IN seven seasons at Celtic Park, Michael McGovern never made a single first-team appearance.

But that didn't stop the 30-year-old goalkeeper, who returns there today in the colours of Hamilton Accies, becoming something of a curio in the history of the Parkhead club.

Not only did he acquire two Scottish Cup winners medals without making it off the bench, he cost Neil Lennon's Celtic the chance of another one with a clean sheet at Hampden in the colours of Ross County one famous day in April 2010, while his last visit to the East End of Glasgow, back in October, another clean sheet helped Hamilton take the scalp of Celtic for the first time since 1938.

It might not exactly have panned out for him at Parkhead, or during a brief spell at Dundee United under Craig Levein, but since then McGovern has been a slow burning success story in the Scottish game. First came the business of quietly proving his worth at club level, albeit in the lower divisions. Now, as one of just two ever presents in the Hamilton team, he has become established as part of Michael O'Neill's brave new dawn with the Northern Ireland international team, albeit vying with St Johnstone's Alan Mannus for a place in the pecking order beneath former Manchester United stopper Roy Carroll. Few would grudge him a second run out for his country at Hampden as they prepare for their biggest match in years, against Mixu Paatelainen's Finland, next month.

"Although Roy is the No 1 I feel I can give him a challenge," said McGovern. "I'd hope the manager would think of a change for the Scotland game.

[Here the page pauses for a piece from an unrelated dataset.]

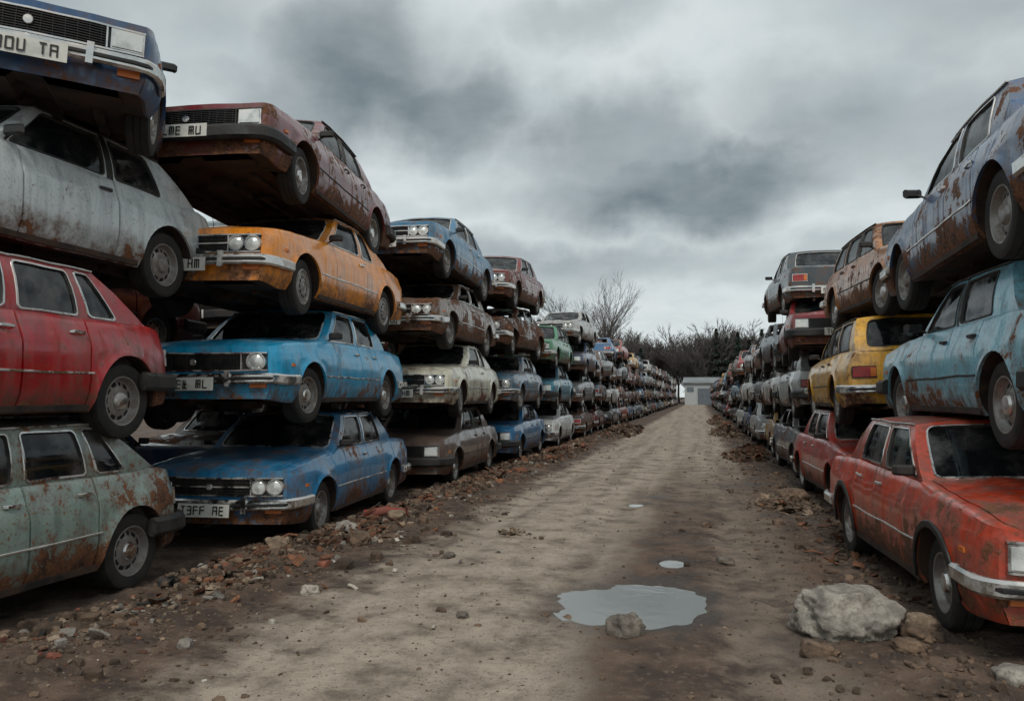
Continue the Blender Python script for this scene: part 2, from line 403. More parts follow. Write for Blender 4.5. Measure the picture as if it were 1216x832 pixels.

It would be great to be involved in. I've been in Scotland for so long now and with it being at Hampden that would be nice. But he won't give it on sentiment."

Equally curious is the fact that McGovern, Carroll and fellow internationals Kyle Lafferty and Andrew Little all hail from Enniskillen, that county town of just 14,000 people which gained notoriety when being the site of a Provisional IRA bomb blast on Remembrance Day in 1987, which killed 11 and wounded many more. Considering the size of the town, it is quite a return, and McGovern - who was three when the bomb went off - feels that football has helped in some way to bring the community together.

"I don't have too many memories of when the bomb went off but it's obviously hung over the town," said McGovern. "It's notorious when people ask you where you're from - when they hear the name. It is a bit like Omagh, which isn't too far away from us.

"It was a tragic event, one of many unfortunately," he added. "But we're at peace now... nearly. It's been brilliant since the mid-Nineties. Football is a big part of the community, where I'm from it's huge. It's the thing everyone plays and it is good to bring things together.

"There is a lot of segregation, to be honest. You've got Catholic teams and Protestant teams but, especially when I was growing up there were more integrated schools, and it does bring people to mix more. So it was a big help. But where I am from was kind of sheltered from the troubles compared to Belfast or Derry. It's a nice wee country town and although there was that hanging over you there was no way in the Nineties it was a release to get away. Maybe it was in the Seventies."

Who tends the opposite goal on March 26 at Hampden is also open to question. It has been quite a week in the life of Craig Gordon, the Celtic goalkeeper following up a superb instinctive double stop at St Johnstone with a real howler against Internazionale in midweek, but McGovern feels his old Celtic pal David Marshall deserves to keep hold of the shirt in the meantime.

"David has done so well for Scotland that it would be very harsh on him to be taken out the team," said McGovern. "Obviously Cardiff got relegated last year but he was one of the top goalkeepers in the Premier League in England and I think that has been recognised. He has come into the Scotland team, and hasn't done anything wrong. Everything he has done has been positive so he is in control of the jersey but he is facing challenges from Allan McGregor and Craig Gordon.

"Allan is at the top of his game down in the Premiership in England, and Craig has been better than good in my opinion - he is the signing of the season," McGovern added. "Obviously Fraser Forster went for £9m a few years ago but to get someone like that in for a free is an incredible piece of business. All credit to Stevie Woods because he would have had a big say in getting him in. At the time there wasn't a manager, the manager was changing over, so I think Stevie had a big say in it."

As for that historic victory at Celtic Park in August, courtesy of an Ali Crawford goal, McGovern cheefully rhymes off three better Hamilton performances this season, but he nonetheless regards it as the finest result of the season. "It was a good day, one of the highlights of the season," he said. "It sort of established us, put us on the map a little bit. I wasn't overly busy. I had three or four saves or something like that. But when you go to Celtic Park you are expecting the goalkeeper to have a really tough day and it wasn't like that."

Only now and then do what-might-have-beens of his time at Celtic creep into his memory. "I would like to have played first team," he said. "I was on the bench all the time. I played a few friendlies, Henrik Larsson's testimonial and a few friendlies and things like that. I was close to coming on a few times. But it was brilliant like. Apart from not playing it was amazing."